Options involve risk and are not suitable for all investors. Please read Characteristics and Risks of Standardized Options before deciding to invest in options.

Low Implied Volatility Strategies

When implied volatility is low, we will utilize strategies that benefit from increases in volatility as well as more directional strategies.

Historically, implied volatility has outperformed realized implied volatility in the markets. For this reason, we always sell implied volatility in order to give us a statistical edge in the markets. While we often search for a high IV rank at order entry, the market does not always accommodate us. In bull markets, as the VIX drops, implied volatility tends to be low in equities. Just like we take advantage of reversion to the mean when IV is high, we continue to stay engaged and do the same when it gets to an extreme on the low end.

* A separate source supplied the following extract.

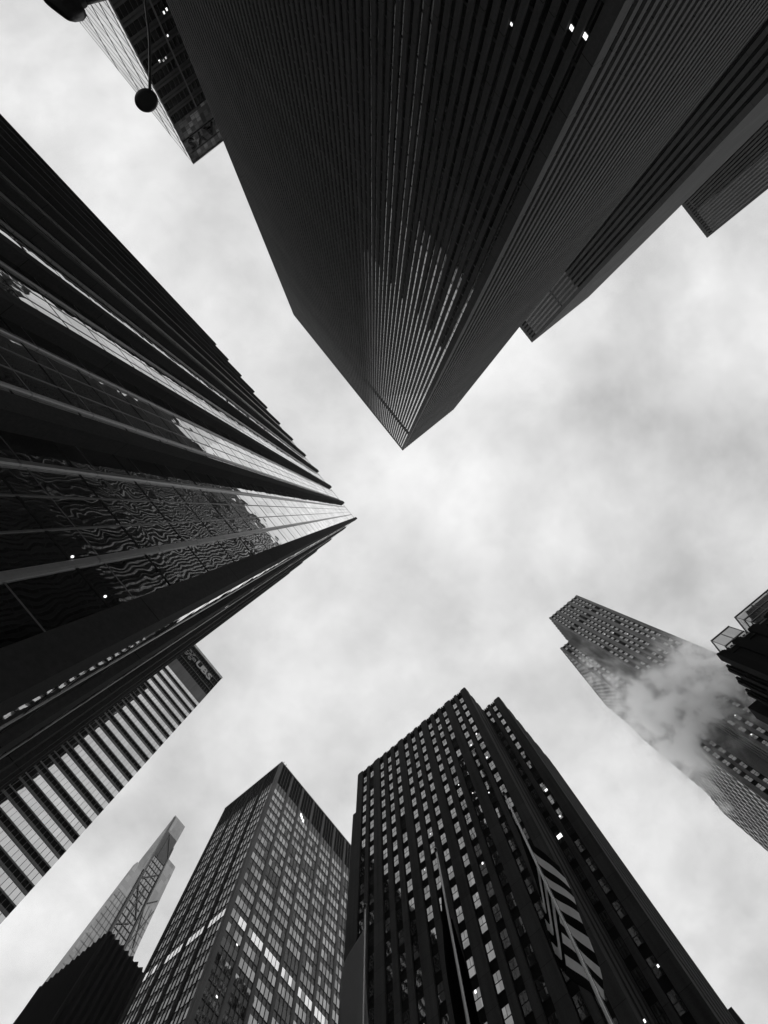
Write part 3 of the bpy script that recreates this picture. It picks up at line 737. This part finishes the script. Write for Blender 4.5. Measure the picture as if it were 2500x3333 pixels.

For this reason, in low IV, we will use strategies that benefit from this volatility extreme expanding to a more normal value.

Now that we understand the reasoning behind why we put on low IV strategies, it is important to understand the specific trades we look to place. We are more prone to buy calendar spreads when underlyings are at extreme lows in IV. We also purchase debit spreads as opposed to selling credit spreads when we want to make directional plays. Most importantly, in low IV markets, we continue to look for underlyings in the market that have high IV, as premium selling is where the majority of our statistical edge lies.